The two teams recently faced off in a Round 1, Friday night blockbuster, competing for the Robert Rose Cup – named in honour of a former star footballer and cricketer who was left a quadriplegic after a car accident more than four decades ago.

After a hard-fought match, the Western Bulldogs ran out eventual winners with the Robert Rose Cup.

As part of the lead in week and pre-game celebrations, Slater and Gordon was involved in a number of activities to promote sporting opportunities for people of abilities and encourage disability inclusion in sport and the community.

Slater and Gordon, Victorian General Manager, Personal Injury, Dina Tutungi said supporting people with disability and promoting their participation and inclusion is very important to our organisation and a key area of focus for our work in the community.

“We know that participation rates in sports and recreation activities among people with a disability are considerably lower than that of the rest of the population,” Ms Tutungi said
“Only one in three people with disability participate in a sporting activity compared with two in three of those without disability.

With this in mind, Slater and Gordon worked with both clubs, AFL and Disability Sport and Recreation VIC to increase awareness of an emerging sport, Wheelchair Aussie Rules.

Developed to enable all AFL enthusiasts an opportunity to play the game they love, Wheelchair Aussie Rules is based on AFL rules and played on a basketball or netball court. The sport is open to anyone to play, making AFL everyone’s game.

In the lead up to the Robert Rose Cup, a demonstration Wheelchair Aussie Rules match was played at Collingwood’s training facilities, the Holden Centre. Taking part were a number of players from Disability Sport and Recreation VIC, with Bulldog Mitch Wallis and Pie Mason Cox also giving it a shot. Watch here.

Additionally, Slater and Gordon raised further awareness for the sport on game-night with a Wheelchair Handball competition for fans arriving at the match, also attended by a few of the Wheelchair Aussie Rules players demonstrating their skills and educating footy fans about the sport.

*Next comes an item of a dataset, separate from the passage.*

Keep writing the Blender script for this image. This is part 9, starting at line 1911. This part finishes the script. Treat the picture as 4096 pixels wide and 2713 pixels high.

Other activities at the game included:

  • Messaging on the Western Bulldogs banner
  • Coin toss by Wheelchair Tennis Player Martyn Dunn and,
  • A special opportunity for a young Western Bulldogs fan and Slater and Gordon client to run out onto the MCG with their favourite team.

Mitchell, 8, was the victim of a vicious dog attack 18 months ago, which left him with chest scars and psychological trauma.

“I can’t wait to get onto the ground and meet some of the players,” Mitchell said before the game. “I was so happy when they won the premiership last year, it will be great.”

Ms Tutungi said it was extremely rewarding being able to give a young fan the opportunity to not only meet some of their favourite players but also play such a large part in such a big game.

Robert Rose – son of Magpie legend Bob Rose - played 26 games for Collingwood between 1970 and 1972 and nine for Footscray in 1973. He also played 19 first-class cricket games for Victoria as a batsman.

In 1974 and at the age of 22, Rose was left a quadriplegic following a car accident. After he passed away in 1999, the Robert Rose Foundation was launched in his honour, providing support to those suffering from spinal injuries and with physical disabilities.

The Robert Rose Cup has been played between the two teams since 2000 with Slater and Gordon taking part since 2013.